Monday, June 14, 2010

Love You Hate You Miss You by Elizabeth Scott

Summary (courtesy of GoodReads):  It's been seventy five days. Amy's sick of her parents suddenly taking an interest in her, and she's really sick of people asking her about Julia. Julia's gone, and Amy doesn't want to talk about it. No one knew Julia like she did. No one gets what life is without her.
                  No one understands what it's like to know that it's all your fault.
Amy's shrink thinks she should keep a journal but instead, Amy starts writing letters to Julia.
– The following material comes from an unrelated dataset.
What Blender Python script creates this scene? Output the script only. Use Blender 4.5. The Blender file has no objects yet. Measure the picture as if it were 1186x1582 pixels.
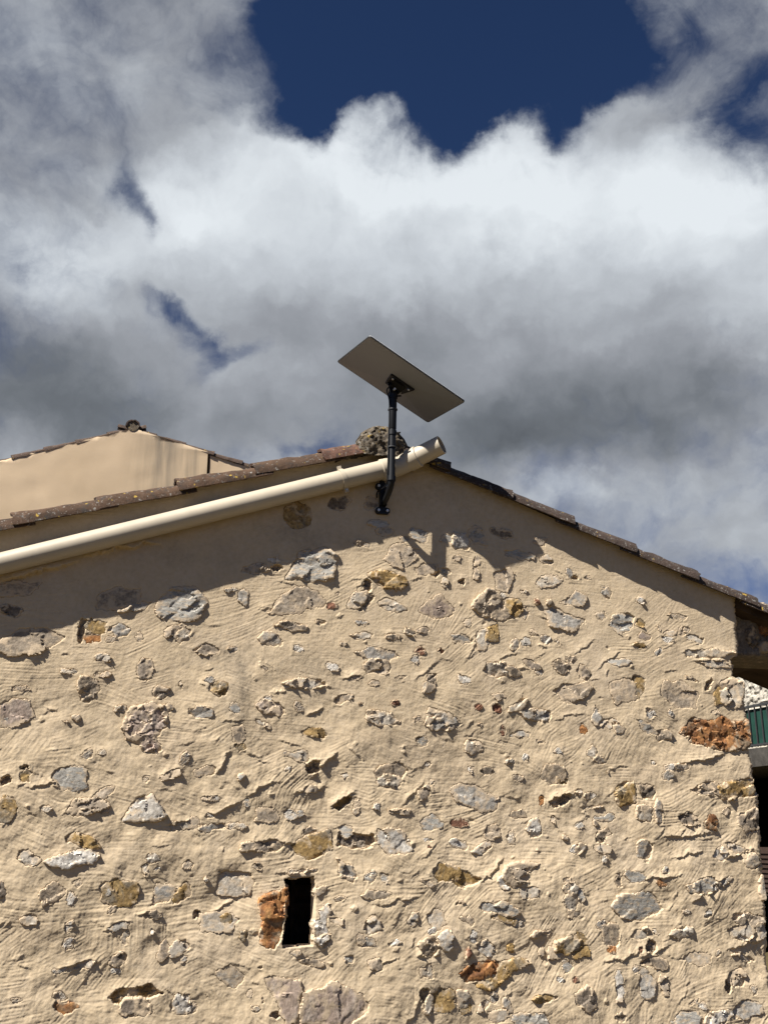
import bpy, math, random
import numpy as np
from mathutils import Vector, Matrix

# ------------------------------------------------------------------ camera, sky, sun, exposure
SC = bpy.context.scene
COL = SC.collection
PW, PH = 1186.0, 1582.0
FPX = 1635.0
TH, PHI = math.radians(17.0), math.radians(14.7)
EYE = np.array([0.0, -4.944, 1.6])
FWD = np.array([math.sin(PHI) * math.cos(TH), math.cos(PHI) * math.cos(TH), math.sin(TH)])
RGT = np.array([math.cos(PHI), -math.sin(PHI), 0.0])
UPV = np.cross(RGT, FWD)
EXPOSURE = 1.05
SUN_TRAVEL = Vector((1.979, 1.0, -2.702)).normalized()
SUN_ELEV = math.asin(-SUN_TRAVEL.z)
SUN_AZ = math.atan2(-SUN_TRAVEL.x, -SUN_TRAVEL.y)

cam = bpy.data.cameras.new('camera')
cam.sensor_fit = 'VERTICAL'
cam.sensor_height = 24.0
cam.lens = 24.0 * FPX / PH
cam.clip_start, cam.clip_end = 0.05, 3000.0
camo = bpy.data.objects.new('camera', cam)
COL.objects.link(camo)
M = Matrix(((RGT[0], UPV[0], -FWD[0], EYE[0]), (RGT[1], UPV[1], -FWD[1], EYE[1]),
            (RGT[2], UPV[2], -FWD[2], EYE[2]), (0, 0, 0, 1)))
camo.matrix_world = M
SC.camera = camo
SC.view_settings.view_transform = 'Standard'
SC.view_settings.look = 'None'
SC.view_settings.exposure = EXPOSURE
SC.view_settings.gamma = 1.0
SC.view_settings.use_curve_mapping = False
SC.cycles.max_bounces = 6

sun = bpy.data.lights.new('sun', 'SUN')
sun.energy = 5.0
sun.angle = math.radians(0.5)
sun.color = (1.0, 0.965, 0.92)
suno = bpy.data.objects.new('sun', sun)
COL.objects.link(suno)
suno.rotation_euler = SUN_TRAVEL.to_track_quat('-Z', 'Y').to_euler()
suno.location = (-4, -6, 9)

world = bpy.data.worlds.new('World')
SC.world = world
world.use_nodes = True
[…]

As she writes letter after letter, she begins to realize that the past holds its own secrets--and that the present deserves a chance.


And here's what I thought:  I actually really liked this book.  I thought it was an interesting story, and I liked Amy (even though she's got issues).  Elizabeth Scott really wrote Amy so well that I forgot a few times that I was reading a made-up person's story -- it just felt real.  Interspersing the story with Amy's journal entries really added to the read, as well.    The story seems pretty straightforward at first: Amy is finishing up a stint in a rehab facility due to her drinking, and something has happened to her best friend, Julia.   We're not sure right away what has happened to Julia, but Amy reveals little bits at a time, building the story into a complete picture throughout the book.  By the time the story is at an end, there's not only an understanding of what happened to Julia, but what the friendship between Amy and Julia was really like. 

As I said, I actually really liked Amy, even though she had some serious screw-up tendencies.   The way that she expressed her thoughts, I felt like I really knew her, and understood where she was coming from.  Her relationship with her parents isn't the best, but it's not like her parents are awful --- they just seem to ignore her.  Her contact with them seems to have her on the outside looking into her parents' relationship with each other, and it's easy to understand why she seeks more connections with people outside of her family.  Julia seems like the perfect friend for her .... or is she?  The more Amy examines her friendship, the more she learns about herself, and what Julia was really like.    Reading this story made me feel like I was tagging along on someone's journey of self-discovery.  And, as I said, sometimes I just got really caught up in this story --- which was a good thing.

And where did I get this book?  Library!